It’s the bottom of the ninth and you are still on the mound after a beautifully pitched game. Your team is up by one point. But, you have runners on second and third. There are two outs and the count is 3-2. What do you serve up?
That’s the position we’re often in as marketers. In the offers we make to our prospects there can be a very fine line between big success and crushing defeat. Changing even just one word may give you a critical edge.
So to continue last week’s riff on offers, here are two more ways you can easily tweak an offer to increase sales:
#1: Demonstrate Urgency
As part of a promotion, a software company I’ve bought from and follow ran a study where they split tested the exact same offer, one with no time limit and the other with a time limited offer and countdown timer on the order page and in promotional emails.
You’ll easily guess which won, but the extent might surprise you; The time-limited offer beat the other by 450% – four and a half times the number of sales.
The lesson is clear – Stating a clear deadline with legitimate reason and demonstrating urgency with an actual timer works.
#2: Lower a Threshold
Another factor you can adjust in your offer is threshold. In other words, how easy is it to take the next step with you.
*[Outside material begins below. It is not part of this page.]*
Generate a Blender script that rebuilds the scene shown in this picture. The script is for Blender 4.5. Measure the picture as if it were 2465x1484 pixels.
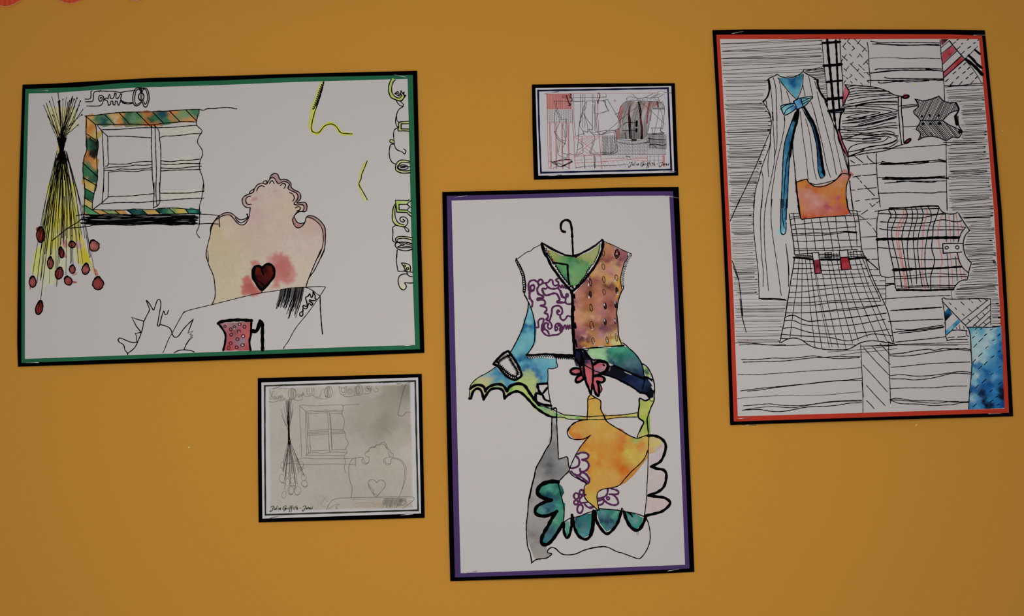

Warren Buffet isn’t alone when he says he prefers a one-foot hurdle he can easily step over rather a seven foot bar he has to clear. And our prospects feel the same way.
For example, an information marketing company you may have heard of – GKIC – ran a promotion for a $997 product. After the initial offer, they sent an email to people who visited then abandoned the shopping cart. The email had a simple pitch: “Either a) you really don’t want or can’t afford the product; if so, that’s cool, this message isn’t for you, or b) you like it, but just aren’t sure enough to make the investment. In that case, what if you could get it for $1?”
The $1 offer ($1 today, then three monthly payments after a 30 day trial) more than doubled the number of sales they made. They generated revenues most businesses would have completely missed.
These two examples are striking, but even little tweaks at each point in your marketing funnel can add up. Just a 3% increase in conversions at each of, let’s say, five points in your funnel multiplies to a little over 15%. And as the above examples demonstrate, that may be extremely conservative.
So in your business, how could you “change up” a standard offer for an immediate profit surge like the two outlined here?